Por Adriana Varillas
La semana pasada fueron asesinadas tres mujeres en Playa del Carmen y una estuvo a punto de ser víctima de feminicidio, en Chetumal, el dos de diciembre.
La noche del sábado pasado, una joven de 25 años desapareció en Cancún, luego de abordar un taxi, al que minutos después se subieron dos desconocidos. Nada se sabe de ella.
Ayer, se confirmó que los restos humanos encontrados dentro de una bolsa de basura, abandonada en la Región 101, en donde cada domingo se instala un famoso tianguis, corresponden a los de una mujer.
Ante tal escenario, el domingo pasado, una joven universitaria, me escribió que ser mujer le da miedo; recordé a un par de amigas que hace tres años decidieron irse de Cancún, cuando mataron a una estudiante, a una bailarina, a una empleada de hotel, a una adolescente, a una señora mayor de 50 años, y a una decena más de mujeres.
Anoche le conté esa anécdota a una influyente empresaria de la hotelería que incursiona activamente en la política. Para mi sorpresa, me dijo que a ella también le da miedo ser mujer. Después de todo, la violencia feminicida no distingue edades, condición social, estudios, religión, orientación sexual, posición económica o color de piel.
La violencia feminicida nos ataca a todas, nos lastima a todas, nos disminuye a todas, pero además de impactarnos a todas, afecta también a la sociedad en conjunto o al menos, a la mitad de la sociedad, conformada por hombres y mujeres.
Escribo esto, convencida de que el entendimiento del problema hoy, en el estado, es distinto a lo que ocurría en el pasado; que la voluntad de prevenir y erradicar la violencia en contra de las mujeres, existe en mayor proporción que antes y que se ha traducido en acciones diversas que han costado mucho esfuerzo, desde modificaciones al marco legal, pasando por el diseño de aplicaciones digitales, campañas de información, talleres de capacitación, juicios y sentencias.
Pero con esa misma convicción, sé y escribo que, aunque hay mayor comprensión del fenómeno de la violencia feminicida, la ignorancia dentro de las instituciones sigue siendo abismal, tanto como lo es la cultura del machismo y de los micromachismos, sutiles, pero latentes, que boicotean estrategias y generan resistencias, en hombres y mujeres por igual.

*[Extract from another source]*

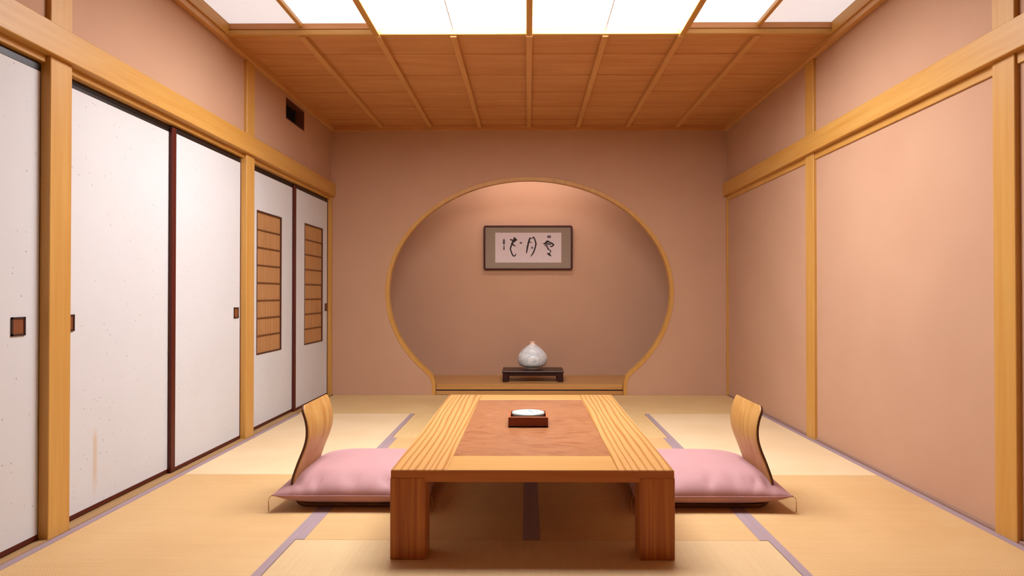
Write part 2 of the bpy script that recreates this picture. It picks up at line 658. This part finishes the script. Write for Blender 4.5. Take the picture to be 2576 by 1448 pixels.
# head jambs between the posts, and sill with grooves
BAYS = ((4.515, YB - 0.038), (2.700, 4.388), (0.825, 2.577), (YF + 0.12, 0.70))
hj = empty(f'trim_{k}', (XL, 3.5, 1.815)); k += 1
tag(hj, 'grooved wood head jamb over the white paper doors', 'trim', kind='structure')
for a, b in BAYS:
    MB().box(-0.10, -0.018, a - 3.5, b - 3.5, 0.0, 0.030, 0.002).build('jamb_board', M['wood_y'], hj)
    MB().box(-0.10, -0.052, a - 3.5, b - 3.5, -0.018, 0.002).build('jamb_stop', M['lacquer_dark'], hj)
rj = empty(f'trim_{k}', (XR, 3.5, 1.8)); k += 1
tag(rj, 'thin wood jamb under the long rail on the right wall', 'trim', kind='structure')
for a, b in BAYS:
    MB().box(0.010, 0.06, a - 3.5, b - 3.5, 0.0, 0.045, 0.002).build('jamb_board', M['wood_y'], rj)
sill = empty(f'trim_{k}', (XL, 3.5, 0)); k += 1
tag(sill, 'low grooved wood sill under the white paper doors', 'trim', kind='structure')
for a, b in BAYS:
    for x0, x1, zt in ((-0.010, 0.0, 0.006), (-0.034, -0.012, 0.006), (-0.10, -0.036, 0.004)):
        MB().box(x0, x1, a - 3.5, b - 3.5, -0.045, zt, 0.001).build('sill_strip', M['sill'], sill)
bs = boxo(f'trim_{k}', M['wall_foot'], None, SR + 0.001, XR + 0.03, YF, YB, -0.045, 0.012, 0.002); k += 1
tag(bs, 'narrow pale strip along the foot of the right wall', 'trim', kind='structure')

# plaster of the side walls
VY0, VY1, VZ0, VZ1 = 5.150, 5.575, 2.268, 2.430
lw = MB()
lw.box(PL - 0.04, PL, YF, VY0, 1.83, 2.62)
lw.box(PL - 0.04, PL, VY1, YB + 0.03, 1.83, 2.62)
lw.box(PL - 0.04, PL, VY0, VY1, 1.83, VZ0)
lw.box(PL - 0.04, PL, VY0, VY1, VZ1, 2.62)
lw.box(PL - 0.16, PL - 0.12, YF, YB + 0.03, -0.1, 2.62)
wall_left = lw.build('wall_left', M['plaster'])
tag(wall_left, 'tan plaster strip of wall above the white paper doors', 'wall', kind='structure')
rw = MB().box(PR, PR + 0.06, YF, YB + 0.03, -0.05, 2.62)
wall_right = rw.build('wall_right', M['plaster'])
tag(wall_right, 'tan plaster wall on the right, divided by wood posts', 'wall', kind='structure')
wf = MB().box(XL - 0.16, XR + 0.1, YF - 0.06, YF, -0.1, 2.62).build('wall_front', M['plaster'])
tag(wf, 'plain tan plaster wall behind the camera', 'wall', kind='structure')

# ------------------------------------------------------------------ ceiling
SKY_Y0, SKY_Y1 = 2.94, 4.06
BAY = 0.456
ceil = MB().box(XL - 0.16, XR + 0.12, SKY_Y1, YB + 0.04, ZC + 0.02, ZC + 0.06)
ceil.box(XL - 0.16, XR + 0.12, YF - 0.05, SKY_Y0, ZC + 0.02, ZC + 0.06)
ceil.box(XL - 0.16, XR + 0.12, SKY_Y0, SKY_Y1, ZC + 0.16, ZC + 0.20)
ceiling = ceil.build('ceiling', M['ceiling_board'])
tag(ceiling, 'warm brown board ceiling with slender battens', 'ceiling', kind='structure')


def plank(y0, y1):
    cy = (y0 + y1) / 2
    b = MB()
    x0, x1 = XL - 0.01, XR + 0.01
    ps = ((y0, ZC), (y1 + 0.006, ZC + 0.0035), (y1 + 0.006, ZC + 0.0105), (y0, ZC + 0.008))
    a = [b.bm.verts.new((x0, y - cy, z - ZC)) for y, z in ps]
    c = [b.bm.verts.new((x1, y - cy, z - ZC)) for y, z in ps]
    b.bm.faces.new(a); b.bm.faces.new(c[::-1])
    for i in range(4):
        j = (i + 1) % 4
        b.bm.faces.new((a[i], a[j], c[j], c[i]))
    return b.build('plank', M['ceiling_board'], ceiling, (0, cy, ZC))


ys = [SKY_Y1 + 0.02, 4.443, 4.872, 5.284, 5.695, 6.105, YB]
for a, b in zip(ys, ys[1:]):
    plank(a, b)
ys = [YF, -0.9, -0.48, -0.06, 0.36, 0.78, 1.2, 1.62, 2.04, 2.46, SKY_Y0 - 0.02]
for a, b in zip(ys, ys[1:]):
    plank(a, b)
for i in range(-3, 4):
    x = CX + BAY * i
    boxo('batten', M['ceiling_batten'], ceiling, x - 0.019, x + 0.019, SKY_Y1 + 0.02, YB - 0.03, ZC - 0.024, ZC + 0.004, 0.002)
    boxo('batten', M['ceiling_batten'], ceiling, x - 0.019, x + 0.019, YF + 0.03, SKY_Y0 - 0.034, ZC - 0.024, ZC + 0.004, 0.002)
cn = empty(f'trim_{k}', (CX, YB, ZC - 0.05)); k += 1
tag(cn, 'wood cornice where the walls meet the ceiling', 'cornice', kind='structure')
MB().box(PL - CX, PL + 0.035 - CX, YF - YB, 0, 0, 0.062, 0.003).build('side_moulding', M['ceiling_batten'], cn)
MB().box(PR - 0.035 - CX, PR - CX, YF - YB, 0, 0, 0.062, 0.003).build('side_moulding', M['ceiling_batten'], cn)
MB().box(PL + 0.035 - CX, PR - 0.035 - CX, -0.035, 0, 0, 0.062, 0.003).build('back_moulding', M['ceiling_board'], cn)

# luminous ceiling: one coffered lamp
cl = empty('ceiling_light', (CX, (SKY_Y0 + SKY_Y1) / 2, ZC - 0.015))
tag(cl, 'wide glowing ceiling light of white panels in a golden wood frame', 'ceiling light')
HY = (SKY_Y1 - SKY_Y0) / 2
HX0, HX1 = PL + 0.036 - CX, PR - 0.036 - CX
for y0, y1 in ((HY, HY + 0.034), (-HY - 0.034, -HY)):
    MB().box(HX0, HX1, y0, y1, 0, 0.030, 0.003).build('frame_rail', M['wood_x'], cl)
    s = 0.006 if y0 > 0 else -0.006
    MB().box(HX0, HX1, y0 + s, y1 + s, 0.030, 0.085, 0.002).build('frame_lining', M['wood_x'], cl)
for x0, x1 in ((HX0, HX0 + 0.010), (HX1 - 0.010, HX1)):
    MB().box(x0, x1, -HY, HY, 0.0, 0.085, 0.002).build('side_rail', M['wood_y'], cl)
for i in (-2, 0, 2):
    w = 0.019
    MB().box(BAY * i - w, BAY * i + w, -HY, HY, -0.010, 0.075, 0.003).build('crossbeam', M['wood_y'], cl)
for i in (-3, 3):
    MB().box(BAY * i - 0.012, BAY * i + 0.012, -HY, HY, 0.045, 0.078, 0.002).build('glazing_bar', M['wood_y'], cl)
for i in (-1, 1):
    MB().box(BAY * i - 0.0035, BAY * i + 0.0035, -HY, HY, 0.026, 0.034, 0.0).build('joint_strip', M['joint'], cl)
edges = [HX0 + 0.01, -3 * BAY, -2 * BAY, -BAY, 0, BAY, 2 * BAY, 3 * BAY, HX1 - 0.01]
for i in range(8):
    inner = 2 <= i <= 5
    z = 0.032 if inner else 0.068
    m = M['lamp_centre'] if inner else (M['lamp_side'] if i in (1, 6) else M['lamp_outer'])
    MB().box(edges[i] + 0.001, edges[i + 1] - 0.001, -HY + 0.001, HY - 0.001, z, z + 0.006).build('diffuser_panel', m, cl)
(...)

Estoy cierta de que las acciones pueden ser muchas, pero no sólo son insuficientes e ineficaces, sino que abundan los eventos para la foto, las capacitaciones para pasar lista en el papel y cumplir con formularios e indicadores.
En casos más graves, existen funcionarios y peor aún, funcionarias, que siguen culpando a las mujeres por ser víctimas de la violencia en cualquiera de sus modalidades; autoridades que minimizan la problemática o la descalifican. Hay quienes seguro se burlan.
Es evidente que la protección de niñas y mujeres sigue sin ser una prioridad en Quintana Roo, como lo es el turismo, lo cual es un grave error.
En buena medida, la decadencia de Cancún, el aumento de la violencia y de los crímenes de alto impacto que hoy nos escandalizan y empañan la cuasi sagrada imagen del destino turístico, nacen justo de la violencia feminicida, esa violencia que se vive dentro del hogar y que termina rebasando las paredes hasta explotar en las calles, en las escuelas, en las oficinas, en los espacios públicos.
Esa misma violencia que nos estalla en las manos y en la cara, a la cual no debemos acostumbrarnos.